Using the data below, tally the lines that include the string "this". Only the number is wanted.

Start of GIVEN ENTRIES

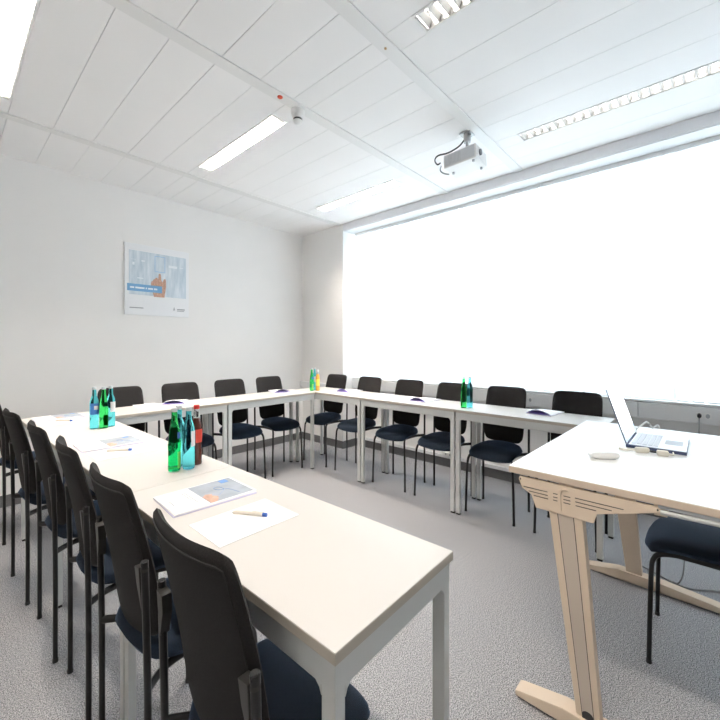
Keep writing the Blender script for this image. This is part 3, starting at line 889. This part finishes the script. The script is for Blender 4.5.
# ------------------------------------------------------------------ bottles
ZT = .7402
def bottle(kind, x, y, label, rot=0.0, grp=None, cache={}):
    if kind in cache:
        return dup(cache[kind], (x, y, ZT), rot, label)
    t = thing({'green': 'green_bottle', 'blue': 'blue_bottle', 'bluegrip': 'blue_bottle', 'cola': 'cola_bottle', 'juice': 'juice_bottle'}[kind], label, 'bottle', (x, y, ZT), rot, 'drink bottles standing on the tables')
    cache[kind] = t
    if kind == 'green':
        prof = [(0, .004), (.020, .001), (.0255, .001), (.0275, .006), (.0275, .074), (.0285, .079), (.0290, .088), (.0285, .097), (.0268, .101), (.0262, .115), (.0235, .138), (.0185, .160), (.0145, .178), (.0128, .192), (.0122, .210), (.0132, .212), (.0132, .216), (0, .216)]
        MB().lathe(prof, n=28).build('glass', M['g_green'], t)
        MB().lathe([(.0279, .010), (.0281, .012), (.0281, .066), (.0279, .068)], n=10, a0=radians(-70), a1=radians(20)).build('label', M['label_lime'], t)
        MB().lathe([(.0282, .020), (.0284, .022), (.0284, .056), (.0282, .058)], n=6, a0=radians(-20), a1=radians(20)).build('label', M['label_blue'], t)
        MB().lathe([(.0268, .116), (.0256, .128), (.0240, .138)], n=8, a0=radians(-70), a1=radians(10)).build('neck_label', M['label_blue'], t)
        MB().lathe([(.0140, .211), (.0140, .221), (.0125, .2245), (0, .2245)], n=18).build('cap', M['cap_silver'], t)
    elif kind in ('blue', 'bluegrip'):
        prof = [(0, .004), (.020, .001), (.026, .001), (.0282, .007)]
        for k in range(12):
            prof.append((.0284 if k % 2 else .0276, .010 + k * .0055))
        prof += [(.0280, .080), (.0282, .130), (.0272, .145), (.0225, .162), (.0165, .174), (.0138, .182), (.0130, .194), (.0124, .210), (.0134, .212), (.0134, .216), (0, .216)]
        MB().lathe(prof, n=28).build('glass', M['g_blue'], t)
        if kind == 'blue':
            MB().lathe([(.0285, .082), (.0288, .084), (.0288, .136), (.0283, .138)], n=10, a0=radians(-90), a1=radians(-5)).build('label', M['label_white'], t)
        else:
            MB().lathe([(.0285, .078), (.0288, .080), (.0288, .136), (.0283, .138)], n=14, a0=radians(-150), a1=radians(20)).build('label', M['label_blue'], t)
            MB().lathe([(.0290, .104), (.0291, .106), (.0291, .122), (.0290, .124)], n=8, a0=radians(-95), a1=radians(-35)).build('label', M['label_white'], t)
        MB().lathe([(.0140, .211), (.0140, .221), (.0125, .2245), (0, .2245)], n=18).build('cap', M['cap_silver'], t)
    elif kind == 'cola':
        prof = [(0, .003), (.019, .001), (.024, .001), (.0262, .008), (.0262, .035), (.0235, .060), (.0240, .085), (.0262, .110), (.0255, .135), (.0215, .158), (.0165, .176)]
        MB().lathe(prof + [(0, .176)], n=28).build('liquid_body', M['cola'], t)
        MB().lathe([(0, .1763), (.0165, .1763), (.0142, .190), (.0128, .205), (.0124, .212), (.0134, .213), (.0134, .216), (0, .216)], n=24).build('neck', M['g_clear'], t)
        MB().lathe([(.0243, .084), (.0265, .108), (.0266, .112), (.0259, .134)], n=12, a0=radians(-120), a1=radians(40)).build('label', M['label_red'], t)
        MB().lathe([(.0265, .010), (.0265, .032)], n=6, a0=radians(-40), a1=radians(10)).build('label', M['label_white'], t)
        MB().lathe([(.0142, .210), (.0142, .221), (.0125, .2245), (0, .2245)], n=18).build('cap', M['cap_red'], t)
    else:
        prof = [(0, .003), (.022, .001), (.0265, .006), (.0265, .120), (.0240, .145), (.0170, .165)]
        MB().lathe(prof + [(0, .165)], n=28).build('liquid_body', M['juice'], t)
        MB().lathe([(0, .1653), (.0170, .1653), (.0150, .180), (.0145, .190), (0, .190)], n=24).build('neck', M['g_clear'], t)
        MB().lathe([(.0268, .05), (.0268, .115)], n=16, a0=radians(-160), a1=radians(60)).build('label', M['label_yellow'], t)
        MB().lathe([(.0160, .186), (.0160, .205), (.0145, .208), (0, .208)], n=18).build('cap', M['label_white'], t)
    return t
bottle('green', .753, 1.890, 'green glass bottle standing left of the red-capped bottle', radians(-10))
bottle('blue', .812, 1.868, 'blue glass bottle with a white label, front of the two beside the red cap', radians(0))
bottle('blue', .799, 1.948, 'blue glass bottle half hidden behind another beside the red-capped bottle', radians(160))
bottle('cola', .868, 1.905, 'dark cola bottle with a red cap', radians(-5))
bottle('bluegrip', .742, 3.266, 'blue bottle with a dark blue label on the far left table', radians(-10))
bottle('green', .793, 3.235, 'green bottle standing between two blue ones on the far left table', radians(60))
bottle('blue', .846, 3.268, 'blue bottle with a white label on the far left table', radians(-20))
bottle('green', 3.305, 3.865, 'green bottle in the far corner of the horseshoe', radians(-60))
bottle('juice', 3.362, 3.812, 'orange-filled bottle with yellow label in the far corner', radians(-100))
bottle('blue', 3.385, 3.900, 'pale blue bottle behind the orange one in the far corner', radians(-60))
bottle('green', 3.383, 1.722, 'green bottle on the window row of tables', radians(120))
bottle('blue', 3.430, 1.682, 'blue bottle on the window row, beside a green one', radians(120))

# ------------------------------------------------------------------ papers
GP = 'open brochures lying on the tables'
def page_brochure(x, y, rz, label, proto=[]):
    if proto:
        return dup(proto[0], (x, y, ZT), rz, label)
    t = thing('brochure', label, 'brochure', (x, y, ZT), rz, GP)
    proto.append(t)
    # x = up the page, y = across
    mb = MB()
    for k, (r, dx, dy_) in enumerate(((-2.5, -.004, -.010), (-1.2, -.002, -.005))):
        mm_ = Matrix.Translation((dx, dy_, 0)) @ Matrix.Rotation(radians(r), 4, 'Z')
        mb.box(-.160, .160, -.112, .112, .0003 + k * .0022, .0020 + k * .0022, mat=mm_, mi=k)
    mb.build('inner_pages', [M['page_lilac'], M['paper']], t, smooth=False)
    z = .0046
    MB().box(-.160, .160, -.112, .112, z, z + .0012).build('cover', M['paper'], t, smooth=False)
    z += .0012
    MB().box(-.030, .150, -.104, .106, z, z + .0003).build('cover_picture', M['print_grey'], t, smooth=False)
    hp = [(-.028, -.104), (-.028, -.030), (-.010, -.012), (.012, -.024), (.006, -.040), (.020, -.062), (.012, -.084), (-.004, -.104)]
    MB().poly([(a, b2, z + .0003) for a, b2 in hp], (0, 0, .0003)).build('hand_picture', M['skin_print'], t, smooth=False)
    MB().box(.095, .128, .060, .098, z + .0003, z + .0006).build('blue_tag', M['print_blue'], t, smooth=False)
    tx = MB()
    tx.tube([(.10, -.085, z + .0004), (.085, -.02, z + .0004), (.05, .0, z + .0004), (.045, .03, z + .0004), (.065, .03, z + .0004), (.07, -.01, z + .0004), (.03, -.05, z + .0004)], .0006, 5)
    tx.build('print_lines', M['print_blue'], t, smooth=False)
    tx = MB()
    tx.box(-.135, -.132, -.03, .02, z, z + .0002).box(-.060, -.0575, -.06, .07, z, z + .0002).box(-.070, -.0675, -.02, .07, z, z + .0002)
    tx.build('small_print', M['print_text'], t, smooth=False)
    return t
page_brochure(.712, 1.478, radians(-1), 'brochure with a grey hand picture on the near left table, in front of the bottles')
page_brochure(.690, 2.690, radians(2), 'brochure with a grey hand picture beside the fourth chair of the left row')
page_brochure(.655, 3.985, radians(3), 'brochure with a grey hand picture at the far end of the left row')

def arch_brochure(x, y, rz, label, proto=[]):
    """-x edge (away from the reader) shows the lifted cover"""
    if proto:
        return dup(proto[0], (x, y, ZT), rz, label)
    t = thing('brochure', label, 'brochure', (x, y, ZT), rz, GP)
    proto.append(t)
    MB().box(-.148, .148, -.105, .105, .0002, .0035).build('pages', M['paper'], t, smooth=False)
    MB().box(-.146, .10, -.10, .11, .0037, .0043).build('inside_page', M['purple'], t, smooth=False)
    def fn(u, v):
        a = sin(pi * min(1, v * 1.02)) if v < .98 else 0
        return (-.148 + .296 * u, -.105 + .21 * v, .0062 + (.026 * (1 - u) ** .8) * (sin(pi * v) ** .9 if 0 < v < 1 else 0))
    MB().sheet(fn, 10, 14, .0006).build('cover', M['paper'], t)
    def fn2(u, v):
        p = fn(u, v); return (p[0] + .002 * (1 - u), p[1], p[2] - .0009)
    MB().sheet(fn2, 10, 14, .0005).build('cover_lining', M['purple'], t)
    return t
arch_brochure(3.600, 3.450, radians(4), 'brochure with a purple lining lying between the second window chair and the corner')
arch_brochure(3.560, 2.265, radians(-4), 'brochure with a purple lining left of the green and blue bottle pair')
arch_brochure(3.610, 1.050, radians(-6), 'brochure with a tall purple arch lying nearest the desk')
arch_brochure(1.660, 4.130, radians(60), 'brochure with a purple lining under the poster, beside a lone sheet')
arch_brochure(2.960, 4.120, radians(72), 'brochure with a purple lining on the back table nearest the corner')

GS = 'white paper sheets on the tables'
def paper(x, y, rz, label, proto=[]):
    if proto:
        return dup(proto[0], (x, y, ZT), rz, label)
    o = MB().box(-.1485, .1485, -.105, .105, 0, .0012).build('paper_sheet', M['paper'], loc=(x, y, ZT), smooth=False)
    o.rotation_euler = (0, 0, rz)
    tag(o, label, 'paper sheet', GS); proto.append(o)
    return o
paper(.702, 1.168, radians(0), 'white sheet under the blue-capped pen nearest the camera')
paper(.690, 2.440, radians(1), 'white sheet with a pen beside the fourth chair of the left row')
paper(.640, 3.735, radians(3), 'white sheet with a pen on the far left table')
paper(1.380, 4.130, radians(84), 'white sheet alone on the table under the poster')
paper(3.560, 2.500, radians(2), 'white sheet on the window row beside the third window chair')

GN = 'ballpoint pens on the paper sheets'
def pen(x, y, rz, label, proto=[]):
    z = ZT + .0014
    if proto:
        return dup(proto[0], (x, y, z), rz, label)
    t = thing('pen', label, 'pen', (x, y, z), rz, GN)
    proto.append(t)
    MB().tube([(-.062, 0, .0026), (-.052, 0, .0046), (-.045, 0, .0052), (.050, 0, .0052)], .0052, 12, smooth=False).build('barrel', M['pen_body'], t)
    MB().cyl((.050, 0, .0053), (.066, 0, .0053), .0053, .0050, n=12).build('end_cap', M['pen_blue'], t)
    MB().box(.010, .056, -.0012, .0012, .0106, .0122, bev=.0005).build('clip', M['pen_body'], t)
    MB().cyl((-.068, 0, .0025), (-.061, 0, .0026), .0007, .0024, n=8).build('tip', M['mount'], t)
    return t
pen(.730, 1.188, radians(-60), 'cream pen with blue end on the sheet nearest the camera')
pen(.676, 2.455, radians(-38), 'cream pen on the sheet beside the fourth chair of the left row')
pen(.648, 3.737, radians(-48), 'cream pen on the farthest sheet of the left row')

# ------------------------------------------------------------------ light
w = bpy.data.worlds.new('overcast_sky'); SC.world = w
w.use_nodes = True
bg = w.node_tree.nodes['Background']
bg.inputs['Color'].default_value = (0.85, 0.935, 1.0, 1)
bg.inputs['Strength'].default_value = 3.2

# ------------------------------------------------------------------ camera
cam = bpy.data.cameras.new('camera')
co = bpy.data.objects.new('camera', cam); COL.objects.link(co)
co.location = W(0, 0, 1.19)
ang = math.atan(345. / 380.)
fwd = Vector((cos(ang), sin(ang), 0))
co.rotation_euler = fwd.to_track_quat('-Z', 'Y').to_euler()
cam.sensor_fit = 'HORIZONTAL'; cam.sensor_width = 36; cam.lens = 36 * 380. / 720
cam.shift_y = -14.5 / 720
cam.clip_start = .02; cam.clip_end = 100
SC.camera = co

vs = SC.view_settings
SC.display_settings.display_device = 'sRGB'
vs.view_transform = 'Standard'; vs.look = 'None'; vs.gamma = 1.0; vs.exposure = 1.36
vs.use_curve_mapping = False
cy = SC.cycles
cy.max_bounces = 14; cy.diffuse_bounces = 8; cy.glossy_bounces = 6; cy.transmission_bounces = 10; cy.transparent_max_bounces = 16
cy.sample_clamp_indirect = 8
cy.caustics_reflective = False; cy.caustics_refractive = False
cy.use_denoising = True
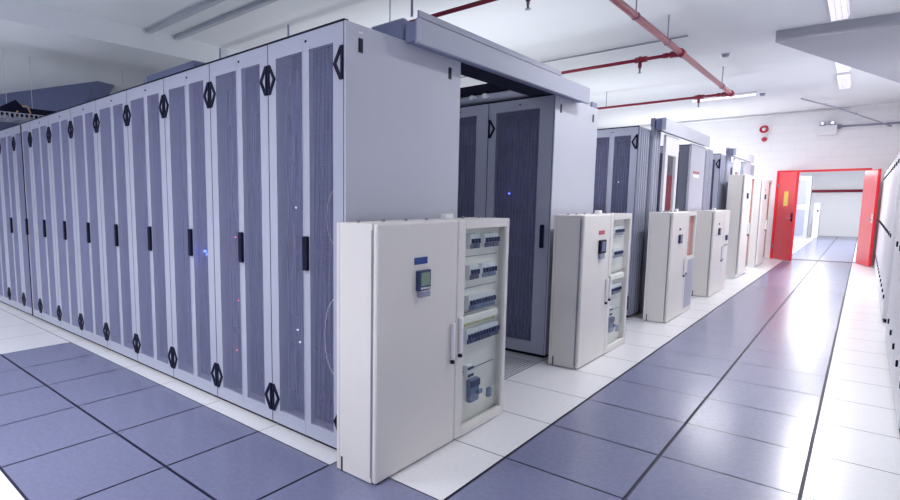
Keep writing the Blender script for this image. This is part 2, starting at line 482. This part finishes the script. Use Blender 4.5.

End of GIVEN ENTRIES

• [RESPONSE TO THE EXERCISE] 2